How do we understand human-nature relationships in tourism, or determine the consequences of these relationships to be good, bad, right, wrong, fair, or just? What theoretical and philosophical perspectives can usefully orient us in the production and consumption of tourism towards living and enacting the good life with the more-than-human world?
This book addresses such questions by investigating relationships between nature and morality in tourism contexts. Recognizing that morality, much like nature, is embedded in histories and landscapes of power, the book engages with diverse theoretical and philosophical perspectives to critically review, appraise, and advance dialogue on the moral dimensions of natures. Contributing authors explore the very foundations of how we make sense of nature in tourism and leisure contexts--and how we might make sense of it differently.

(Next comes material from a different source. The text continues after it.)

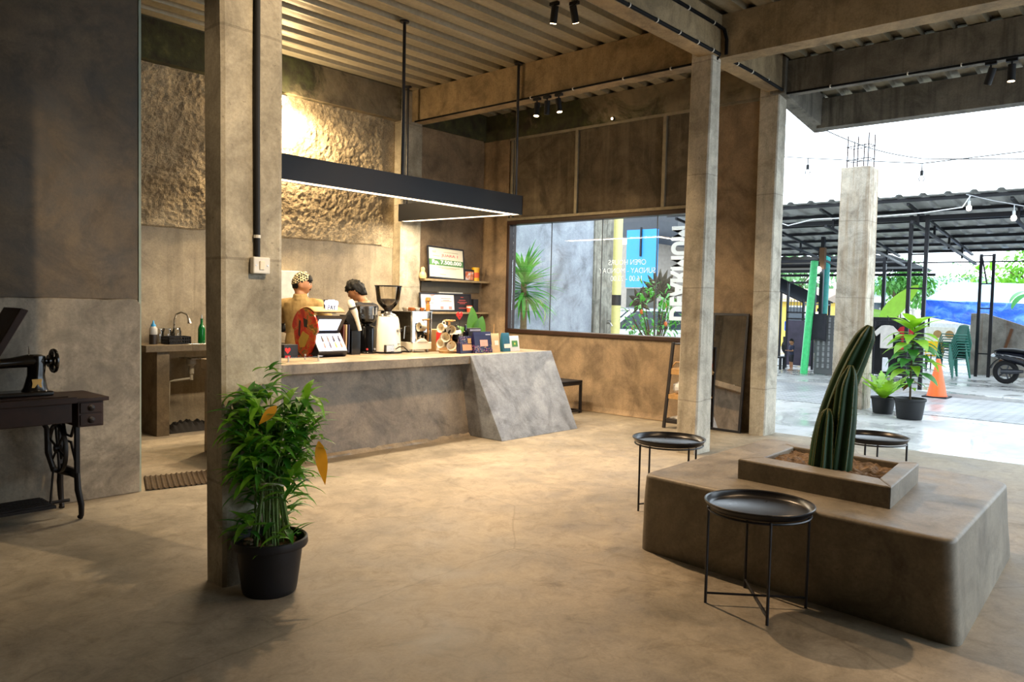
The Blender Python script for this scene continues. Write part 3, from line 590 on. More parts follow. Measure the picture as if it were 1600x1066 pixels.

The book will be essential reading for researchers, students, and practitioners grappling with questions about the moral values, frameworks, or practices best suited to mobilizing tourism natures. What will the future of tourism hold in terms of sustainability, justice, resilience, health, and well-being?
About the Author: Bryan S. R. Grimwood is Associate Professor in the Department of Recreation and Leisure Studies at the University of Waterloo. His research analyzes human-nature relationships and advocates social justice and sustainability in contexts of tourism, leisure, and livelihoods.
Kellee Caton is Associate Professor of Tourism Studies at Thompson Rivers University and co-chair of the Critical Tourism Studies international network. Her work explores how we come to know tourism as a sociocultural phenomenon, and how we come to know and reshape the world through tourism.
Lisa Cooke is an Associate Professor of Cultural Anthropology at Thompson Rivers University. Her research and teaching focus on Indigenous-Settler relations in the territory now most dominantly known as Canada and the ways that contemporary settler colonial cultural forms work to reconstitute particular relations of domination and dispossession.